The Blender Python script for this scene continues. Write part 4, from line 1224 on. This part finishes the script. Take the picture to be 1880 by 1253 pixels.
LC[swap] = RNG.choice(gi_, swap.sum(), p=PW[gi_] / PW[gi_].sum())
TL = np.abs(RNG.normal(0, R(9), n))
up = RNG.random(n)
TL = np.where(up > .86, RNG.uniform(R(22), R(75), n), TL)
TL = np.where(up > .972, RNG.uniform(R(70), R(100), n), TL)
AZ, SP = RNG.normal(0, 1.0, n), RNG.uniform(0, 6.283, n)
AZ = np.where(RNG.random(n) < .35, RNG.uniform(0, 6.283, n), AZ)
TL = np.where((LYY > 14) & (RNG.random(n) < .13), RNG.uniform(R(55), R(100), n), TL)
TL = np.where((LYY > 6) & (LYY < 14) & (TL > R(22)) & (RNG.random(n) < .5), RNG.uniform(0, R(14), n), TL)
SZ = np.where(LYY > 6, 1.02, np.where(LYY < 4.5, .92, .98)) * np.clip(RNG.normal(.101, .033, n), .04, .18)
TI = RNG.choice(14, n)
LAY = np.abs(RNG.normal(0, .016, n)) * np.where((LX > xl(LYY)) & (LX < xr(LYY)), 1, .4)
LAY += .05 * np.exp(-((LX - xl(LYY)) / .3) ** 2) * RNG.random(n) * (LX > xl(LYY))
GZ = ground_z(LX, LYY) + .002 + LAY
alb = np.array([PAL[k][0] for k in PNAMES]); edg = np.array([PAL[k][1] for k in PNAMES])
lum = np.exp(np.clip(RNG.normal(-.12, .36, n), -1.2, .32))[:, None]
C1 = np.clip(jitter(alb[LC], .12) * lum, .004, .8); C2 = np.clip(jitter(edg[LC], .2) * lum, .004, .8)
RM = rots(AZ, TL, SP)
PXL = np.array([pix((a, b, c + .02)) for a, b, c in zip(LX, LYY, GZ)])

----

- _Exercise aim_
Reproduce each line of the material above precisely.

- _Solution for this task_
The Blender Python script for this scene continues. Write part 4, from line 1224 on. This part finishes the script. Take the picture to be 1880 by 1253 pixels.
LC[swap] = RNG.choice(gi_, swap.sum(), p=PW[gi_] / PW[gi_].sum())
TL = np.abs(RNG.normal(0, R(9), n))
up = RNG.random(n)
TL = np.where(up > .86, RNG.uniform(R(22), R(75), n), TL)
TL = np.where(up > .972, RNG.uniform(R(70), R(100), n), TL)
AZ, SP = RNG.normal(0, 1.0, n), RNG.uniform(0, 6.283, n)
AZ = np.where(RNG.random(n) < .35, RNG.uniform(0, 6.283, n), AZ)
TL = np.where((LYY > 14) & (RNG.random(n) < .13), RNG.uniform(R(55), R(100), n), TL)
TL = np.where((LYY > 6) & (LYY < 14) & (TL > R(22)) & (RNG.random(n) < .5), RNG.uniform(0, R(14), n), TL)
SZ = np.where(LYY > 6, 1.02, np.where(LYY < 4.5, .92, .98)) * np.clip(RNG.normal(.101, .033, n), .04, .18)
TI = RNG.choice(14, n)
LAY = np.abs(RNG.normal(0, .016, n)) * np.where((LX > xl(LYY)) & (LX < xr(LYY)), 1, .4)
LAY += .05 * np.exp(-((LX - xl(LYY)) / .3) ** 2) * RNG.random(n) * (LX > xl(LYY))
GZ = ground_z(LX, LYY) + .002 + LAY
alb = np.array([PAL[k][0] for k in PNAMES]); edg = np.array([PAL[k][1] for k in PNAMES])
lum = np.exp(np.clip(RNG.normal(-.12, .36, n), -1.2, .32))[:, None]
C1 = np.clip(jitter(alb[LC], .12) * lum, .004, .8); C2 = np.clip(jitter(edg[LC], .2) * lum, .004, .8)
RM = rots(AZ, TL, SP)
PXL = np.array([pix((a, b, c + .02)) for a, b, c in zip(LX, LYY, GZ)])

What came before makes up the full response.